There are no "demand-price"-mechanics in place. Why does all my empire pay huge prices for the products of that class 3 rock? Sure, those trendy xeno-rocks are nice, but please, there has to be difference between a class 3 rock trading with a class 3 rock and two level 21 planets trading.
In GalCiv it's better to set up a tradelane between Sealand and the Seychelles than between the US and Canada.
Reply #9 Top
Because in order to direct a trade route to a specific planet, we need to build the freighter on that planet which is ridiculus.



Can you build a freighter on another world, then land it on the planet you want to start the route from, then re-launch it from there to start the route(like you can do with troop transports)? If not, then that is silly...it would totally undermine the idea of having specialized planets (the Federation had Utopia Planetia, or whatever their shipyards were called). Not even earthbound cities are forced to build their own tractor trailers ,freight ships and trains in the city of origin in order to initiate a trade route with anouther city....youd think the "future" worlds would be at least as competent.


The reason I dont know the answer to that though, is because for many of the reasons that have been listed in the thread Ive found *initiating* trade in the game to be a waste of time and resources and I dont even bother with it...considering all the other civs will do it for me. I *seem* to benefit just as much, or well enough, from all the routes they start up with me ...and they trade more prolifically than I ever would, without me having to build any ships.

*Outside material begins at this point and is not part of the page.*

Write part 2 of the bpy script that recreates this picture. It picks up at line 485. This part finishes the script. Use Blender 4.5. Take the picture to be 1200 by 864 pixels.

If I research trade earlier than the rest of the galaxy as a stepping stone to another tech, Ill even sell the technology to everyone just to get them starting trade routes(as well as something else to build other than military ships).

Hopefully in DA trade will be improved so I can start worrying about it again. I wouldnt mind seeing some sort of simple commodoties system in a future expansion that could make active trading its own metagame.

Reply #10 Top
Can you build a freighter on another world, then land it on the planet you want to start the route from, then re-launch it from there to start the route(like you can do with troop transports)?


No, I'm pretty sure you can't in DL. I tried it many a moon ago. Not sure about DA, but I'd assume it's also a No.